Black sex workers, such as myself, have long attempted to forge a political connection between ourselves and vanilla (non-sex worker) Black women, via Black feminism and sex worker politics. I have attempted to do this via my own definition of proheaux womanism, while many others use sex worker feminist political strategies to bring issues to the forefront. Yet our voices often go unheard. Sex workers generally report a high amount of abuse and sexual violence from both clients and cops. They report that cops will often extort sex from them under threats of arrest or further violence. Black trans women and cis women of color in particular report the most abuse. Many sex workers also report that “…some officers treat[ed] disputes with clients as breaches of contract rather than crimes.” This is similar to the way Black men like Justin Richburg equate rape (sexual violence) with theft of property (in this case money), and it highlights the way in which racialized gender discrimination in sex work is merely an intensified version of the widespread sexism and misogynoir Black women generally experience. Black men’s creation of the hashtag #SurvivingCardiB to make light of sexual violence or equate it to property theft while simultaneously ridiculing men like Terry Crews for disclosing sexual assault and/or ignoring #MeToo and the ridiculously high rate of rape and abuse that Black girls, children, and women face. Men who are robbed are protected by the law and violence in these situations tends to be justified, but women who are coercively raped and do not suffer “excessive force” or extreme visible violence are often dismissed. If these same women injure or kill their assaulters, they are often charged with manslaughter at the very least — it’s hard to claim self-defense in these cases, and there is no “stand your ground” for rape.

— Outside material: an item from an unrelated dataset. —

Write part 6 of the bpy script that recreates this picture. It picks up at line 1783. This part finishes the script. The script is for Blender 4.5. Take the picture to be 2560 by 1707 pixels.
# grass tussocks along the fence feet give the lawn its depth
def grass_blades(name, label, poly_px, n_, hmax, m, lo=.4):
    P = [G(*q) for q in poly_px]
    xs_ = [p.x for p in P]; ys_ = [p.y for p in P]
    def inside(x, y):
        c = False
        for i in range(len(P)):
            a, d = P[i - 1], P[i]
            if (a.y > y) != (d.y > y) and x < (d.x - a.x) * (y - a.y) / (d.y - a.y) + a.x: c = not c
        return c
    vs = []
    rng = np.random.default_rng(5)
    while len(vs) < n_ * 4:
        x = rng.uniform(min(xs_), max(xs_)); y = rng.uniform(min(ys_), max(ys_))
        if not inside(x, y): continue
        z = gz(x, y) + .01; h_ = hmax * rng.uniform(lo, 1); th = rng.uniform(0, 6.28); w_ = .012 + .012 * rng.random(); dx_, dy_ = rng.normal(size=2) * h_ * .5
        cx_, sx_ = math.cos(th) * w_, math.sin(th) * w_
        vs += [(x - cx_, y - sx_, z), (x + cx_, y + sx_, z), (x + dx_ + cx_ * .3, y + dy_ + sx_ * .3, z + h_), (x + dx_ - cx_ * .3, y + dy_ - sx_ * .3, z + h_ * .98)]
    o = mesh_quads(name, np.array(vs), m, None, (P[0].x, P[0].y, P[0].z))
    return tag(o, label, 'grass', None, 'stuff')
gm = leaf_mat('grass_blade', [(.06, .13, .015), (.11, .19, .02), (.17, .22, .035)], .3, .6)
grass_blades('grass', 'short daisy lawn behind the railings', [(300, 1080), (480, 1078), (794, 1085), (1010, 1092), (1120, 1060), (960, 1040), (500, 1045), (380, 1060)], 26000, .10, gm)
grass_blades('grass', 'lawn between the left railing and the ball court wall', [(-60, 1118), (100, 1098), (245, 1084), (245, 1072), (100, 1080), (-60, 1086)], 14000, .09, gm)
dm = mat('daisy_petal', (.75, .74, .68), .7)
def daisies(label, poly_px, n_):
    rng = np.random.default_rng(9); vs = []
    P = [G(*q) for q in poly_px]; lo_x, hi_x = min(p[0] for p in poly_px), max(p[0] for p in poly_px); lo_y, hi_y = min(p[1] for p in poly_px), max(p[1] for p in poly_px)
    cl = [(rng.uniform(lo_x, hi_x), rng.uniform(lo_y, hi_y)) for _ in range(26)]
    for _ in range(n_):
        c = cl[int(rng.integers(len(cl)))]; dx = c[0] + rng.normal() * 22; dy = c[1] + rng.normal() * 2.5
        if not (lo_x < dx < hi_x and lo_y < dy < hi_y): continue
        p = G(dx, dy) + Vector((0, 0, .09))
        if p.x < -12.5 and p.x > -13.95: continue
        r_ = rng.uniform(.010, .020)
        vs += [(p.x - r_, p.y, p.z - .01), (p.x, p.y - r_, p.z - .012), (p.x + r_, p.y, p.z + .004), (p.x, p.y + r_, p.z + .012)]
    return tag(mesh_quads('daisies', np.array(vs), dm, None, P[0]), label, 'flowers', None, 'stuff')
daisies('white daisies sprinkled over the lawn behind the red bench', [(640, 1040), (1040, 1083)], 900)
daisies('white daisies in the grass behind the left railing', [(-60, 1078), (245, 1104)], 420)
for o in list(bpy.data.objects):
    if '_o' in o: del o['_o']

Cardi B admitted to drugging and robbing these men for her survival. There’s context behind that act, just as there is a whole context behind why Black men sell drugs or rob and (sometimes) shoot other men. Survival is the context, as it always has been in a country that enslaved our ancestors. There is a long history of framing violence against specific bodies as “theft of goods” or “property crimes.” During slavery (i.e. white supremacy 1.0), any violence enacted against a slave was considered a property crime, including rape. There are levels to this shit and yet Black men (and some cis women) continue indulging in selective outrage, erasing this context in favor of minimizing the effects of (their) sexual violence against Black women and other men. Justin Richburg’s illustrations are a reflection of his own willful ignorance, attention-seeking, and inability to understand this context — and expose his misogynoir for all of us to see.